Le récit d’Un détective (aussi titré Exécutions) met en scène le commissaire Belli, un flic corrompu dont le patronyme rappellera aux amateurs de cinéma transalpin celui d’un autre rôle porté par Franco Nero, dans Le Témoin à abattre d’Enzo G. Castellari, sans que les deux films ni les deux personnages n’entretiennent aucun rapport. Belli est entrainé dans une affaire nauséabonde, pleine de rebondissements, après avoir accepté d’agir non officiellement et contre rémunération pour le compte d’un avocat puissant. Ce ne sera pas le premier flic véreux de l’histoire du cinéma, ni même le premier à enfreindre les règles de la morale, mais rares sont ceux qui auront été présentés de manière aussi peu sympathique, tout en étant les héros du film. On peut par exemple considérer les flics interprétés par Maurizio Merli dans les polars italiens comme des êtres dangereux, incarnations d’une forme de fascisme, mais on ne peut leur ôter leur idéal de justice, même si cet idéal est celui d’un fou, fantasmant une insécurité délirante. Belli ne se voit même pas offrir cette « qualité ». Son seul idéal est son portefeuille. Il est pourtant celui qui fait apparaître la vérité dans l’enquête que suit le film, il y a donc du bien qui émane de son action, et Un détective propose ainsi au spectateur un véritable et passionnant dilemme moral dans son rapport au personnage principal. Un dilemme renforcé par l’interprétation de Nero, intense, toujours fascinant par son regard bleu acier et sa prestance. C’est ce type de questionnement de polar qui fait la valeur des films policiers réussis, ceux qui obligent le spectateur à un questionnement difficile, probablement impossible à trancher nettement, et Un détective fait incontestablement partie de ceux-là.


En toute logique, cette noirceur morale s’étend à tous les personnages du film, qui semblent tous prêts à tout par individualisme, au pire parfois, et au mensonge au minimum. Ainsi, Un détective se présente comme une galerie d’individus jouant un double jeu, ce que Guerrieri illustre par une multiplication de jeux de miroirs ainsi que par un montage surprenant au premier abord, qui crée parfois l’illusion de voir deux fois le même personnage à l’écran. Une fois l’effet de surprise passé, le mécanisme apparaît surtout comme une illustration particulièrement pertinente de la duplicité du monde que filme Guerrieri.

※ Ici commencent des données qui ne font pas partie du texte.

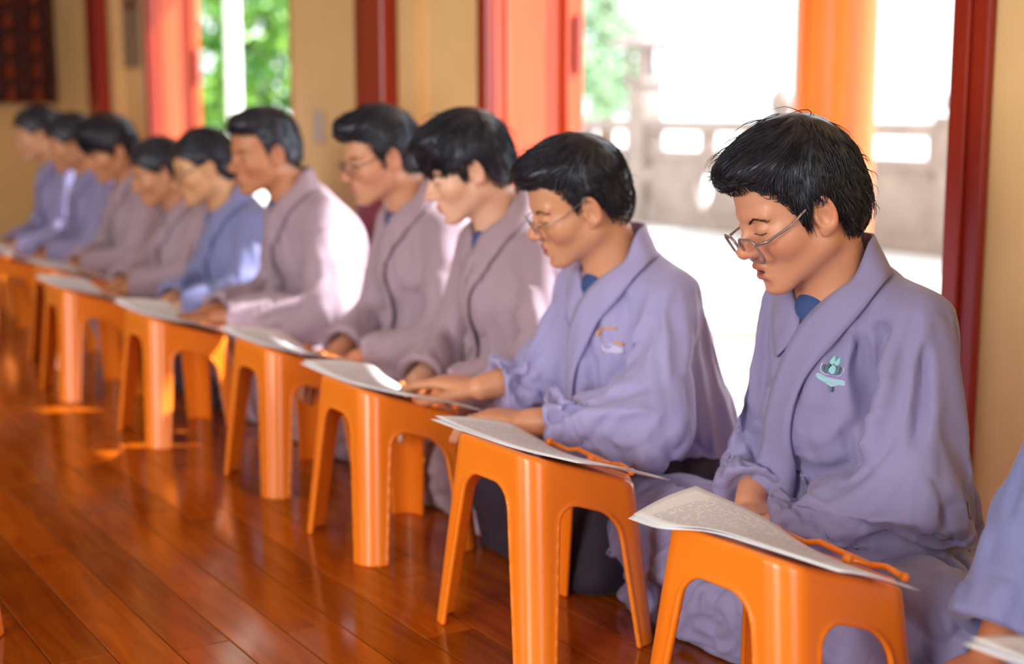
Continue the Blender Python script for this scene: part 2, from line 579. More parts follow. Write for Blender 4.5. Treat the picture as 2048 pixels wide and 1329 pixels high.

Au premier degré, ce principe est également un ressort plus qu’efficace pour le suspense du film, qui propose une enquête plutôt classique, mais au suspense maintenu du début à la fin du récit, sans que l’on ne puisse deviner facilement quels seront les retournements qui conduiront au dénouement final. Un détective est ainsi un polar convainquant, qui sait se permettre quelques moments d’action pour relancer le rythme du récit, notamment par une course poursuite formellement classique mais originale dans sa dynamique, dans laquelle Belli essaie de faire parler Sandy Bronson en enchainant les traversées de la ville à toute vitesse.


Filmé à Rome - et à Fiumicino pour sa conclusion -, Un détective offre une mise en scène convaincante, Guerrieri sait ce qu’il veut et donne une direction cohérente à son film, obtenant à la fois un récit efficace et une atmosphère marquante. Autour de Franco Nero se déploie un casting remarquable, duquel émergent notamment Adolfo Celi dans un de ses rôles classiques d’homme puissant et menaçant, ainsi que la toujours magnifique Florinda Bolkan qui incarne à merveille la séduction inquiétante. Accompagné d’une très belle bande originale du chanteur Fred Bongusto, Un détective a tous les atouts du polar solide ; et s’il ne fut pas très bien accueilli à sa sortie, il mérite aujourd’hui d’être redécouvert par les amateurs du genre comme une œuvre plaisante et originale du cinéma italien de la fin des années soixante.